2020/07/08

Radical Passover Feast

An orange represents the radical nature of Seder and thus can also indirectly illuminate the radical nature of our Holy Communion.
            When our Jewish friends celebrate Passover all aspects of their Seder feast become allegories telling the story of liberation from slavery. Directly in the Bible we hear about the significance of the Passover lamb and hear explanation of the unleavened bread matzoth.
            Then after the fall of the Temple and through the Medieval times the Seder feast was developed further. Each part plays some role and has some  meaning. Maror and Chazeret are two types of bitter herbs reminding of the bitterness and harshness of the slavery. Karpas is a vegetable which is dipped into salt water or vinegar and representing the tears of slavery. Charoset is a brownish part of apples, raisins and nuts standing for the building materials used for slave labor in Egypt.
            And then in the 1980s an orange, Tapuz, was added by Dr. Susannah Heschel. She protested prejudice against Lesbian and gay members. She picked an orange for its sweetness and fruitfulness to represent LGBTQIA contributions to their communities of faith. And if the orange has seeds even the act of spitting seeds represents spitting out, rejecting, prejudice which narrows minds and attempts to limit divine grace.
            Our Christian tradition of Holy Communion, Eucharist, came exactly from the same source of the Passover feast. Jesus’ last supper was very likely a celebration of the Passover feat. In gospels you can make out some early aspects of the pointing and storytelling of when Jesus takes bread and explains and afterwards also the cup.
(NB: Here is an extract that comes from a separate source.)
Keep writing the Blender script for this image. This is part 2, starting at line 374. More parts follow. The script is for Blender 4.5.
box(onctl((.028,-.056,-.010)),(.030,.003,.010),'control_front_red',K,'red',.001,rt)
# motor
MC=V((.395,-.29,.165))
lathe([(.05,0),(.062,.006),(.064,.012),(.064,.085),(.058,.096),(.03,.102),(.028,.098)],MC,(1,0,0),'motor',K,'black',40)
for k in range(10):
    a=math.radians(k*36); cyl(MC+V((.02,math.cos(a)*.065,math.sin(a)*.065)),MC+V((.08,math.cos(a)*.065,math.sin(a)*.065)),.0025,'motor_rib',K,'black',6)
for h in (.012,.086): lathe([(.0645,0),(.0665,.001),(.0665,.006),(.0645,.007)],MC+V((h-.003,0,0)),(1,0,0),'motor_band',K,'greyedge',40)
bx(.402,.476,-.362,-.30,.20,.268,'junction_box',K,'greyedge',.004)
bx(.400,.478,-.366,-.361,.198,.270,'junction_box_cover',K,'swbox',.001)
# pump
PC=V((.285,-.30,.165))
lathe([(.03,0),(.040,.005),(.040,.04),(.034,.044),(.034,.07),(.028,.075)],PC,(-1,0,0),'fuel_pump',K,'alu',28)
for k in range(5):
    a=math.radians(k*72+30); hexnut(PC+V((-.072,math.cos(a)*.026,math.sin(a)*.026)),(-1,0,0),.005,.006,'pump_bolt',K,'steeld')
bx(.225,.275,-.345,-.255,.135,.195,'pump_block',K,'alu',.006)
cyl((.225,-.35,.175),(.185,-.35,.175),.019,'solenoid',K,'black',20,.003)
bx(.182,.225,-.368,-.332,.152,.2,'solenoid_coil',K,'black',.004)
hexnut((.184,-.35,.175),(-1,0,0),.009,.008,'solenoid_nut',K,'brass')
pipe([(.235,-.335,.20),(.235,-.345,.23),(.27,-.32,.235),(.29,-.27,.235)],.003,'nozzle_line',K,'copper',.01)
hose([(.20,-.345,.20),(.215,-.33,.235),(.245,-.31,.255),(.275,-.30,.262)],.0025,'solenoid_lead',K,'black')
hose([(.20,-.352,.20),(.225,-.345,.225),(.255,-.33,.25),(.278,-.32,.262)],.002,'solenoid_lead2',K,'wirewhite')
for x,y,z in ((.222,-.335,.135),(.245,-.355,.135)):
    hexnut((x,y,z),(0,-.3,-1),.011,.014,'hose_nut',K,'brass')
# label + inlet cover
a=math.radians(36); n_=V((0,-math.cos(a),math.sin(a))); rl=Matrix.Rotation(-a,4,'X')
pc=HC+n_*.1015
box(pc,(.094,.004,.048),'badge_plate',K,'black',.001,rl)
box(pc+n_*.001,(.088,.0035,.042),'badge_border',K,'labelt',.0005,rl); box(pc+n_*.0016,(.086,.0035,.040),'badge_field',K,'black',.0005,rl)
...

            The Passover feast (Seder) is a remembrance and actualization of the liberation from slavery. In our Christian permutation it became a radical program of God’s new kingdom in which no one will be enslaved by any injustice or prejudice, in which no one will be hungry and all will share freely in a radically new community. Every time we celebrate communion we enact liberation from slavery and envision Jesus’ new kingdom and the orange (Tapuz) is a beautiful reminder of its radical nature.